### [Directions]
Reproduce the material that follows, please, but only from its first line to the line containing "tag(ph_, 'small cloudy", inclusive.

### [Data supplied]
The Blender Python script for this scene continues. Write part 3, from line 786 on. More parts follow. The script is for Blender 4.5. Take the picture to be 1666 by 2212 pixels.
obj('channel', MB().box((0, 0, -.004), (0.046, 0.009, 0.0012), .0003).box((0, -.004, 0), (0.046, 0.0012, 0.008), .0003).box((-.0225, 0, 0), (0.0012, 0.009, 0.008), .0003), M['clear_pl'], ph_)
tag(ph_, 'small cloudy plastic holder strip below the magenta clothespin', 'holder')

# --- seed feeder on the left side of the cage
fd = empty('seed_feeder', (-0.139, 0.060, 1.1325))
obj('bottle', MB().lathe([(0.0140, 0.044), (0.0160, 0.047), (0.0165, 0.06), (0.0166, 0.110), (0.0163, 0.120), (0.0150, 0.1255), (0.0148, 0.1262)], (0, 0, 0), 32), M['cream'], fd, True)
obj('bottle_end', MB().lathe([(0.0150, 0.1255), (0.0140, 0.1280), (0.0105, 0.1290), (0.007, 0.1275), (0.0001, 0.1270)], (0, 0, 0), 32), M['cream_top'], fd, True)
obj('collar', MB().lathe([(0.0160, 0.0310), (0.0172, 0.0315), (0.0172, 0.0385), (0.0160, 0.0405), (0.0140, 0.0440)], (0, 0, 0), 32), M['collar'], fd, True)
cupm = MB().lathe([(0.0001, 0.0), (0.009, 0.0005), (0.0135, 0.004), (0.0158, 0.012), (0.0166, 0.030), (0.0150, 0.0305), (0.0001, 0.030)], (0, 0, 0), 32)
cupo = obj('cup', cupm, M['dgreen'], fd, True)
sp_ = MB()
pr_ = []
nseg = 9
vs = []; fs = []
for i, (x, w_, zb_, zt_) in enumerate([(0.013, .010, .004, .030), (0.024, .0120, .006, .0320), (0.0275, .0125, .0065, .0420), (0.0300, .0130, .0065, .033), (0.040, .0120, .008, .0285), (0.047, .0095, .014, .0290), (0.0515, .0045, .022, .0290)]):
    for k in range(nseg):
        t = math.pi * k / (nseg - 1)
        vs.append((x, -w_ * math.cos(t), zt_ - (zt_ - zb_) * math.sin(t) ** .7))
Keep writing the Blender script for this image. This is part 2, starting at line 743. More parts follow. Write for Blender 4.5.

### [Solution]
The Blender Python script for this scene continues. Write part 3, from line 786 on. More parts follow. The script is for Blender 4.5. Take the picture to be 1666 by 2212 pixels.
obj('channel', MB().box((0, 0, -.004), (0.046, 0.009, 0.0012), .0003).box((0, -.004, 0), (0.046, 0.0012, 0.008), .0003).box((-.0225, 0, 0), (0.0012, 0.009, 0.008), .0003), M['clear_pl'], ph_)
tag(ph_, 'small cloudy plastic holder strip below the magenta clothespin', 'holder')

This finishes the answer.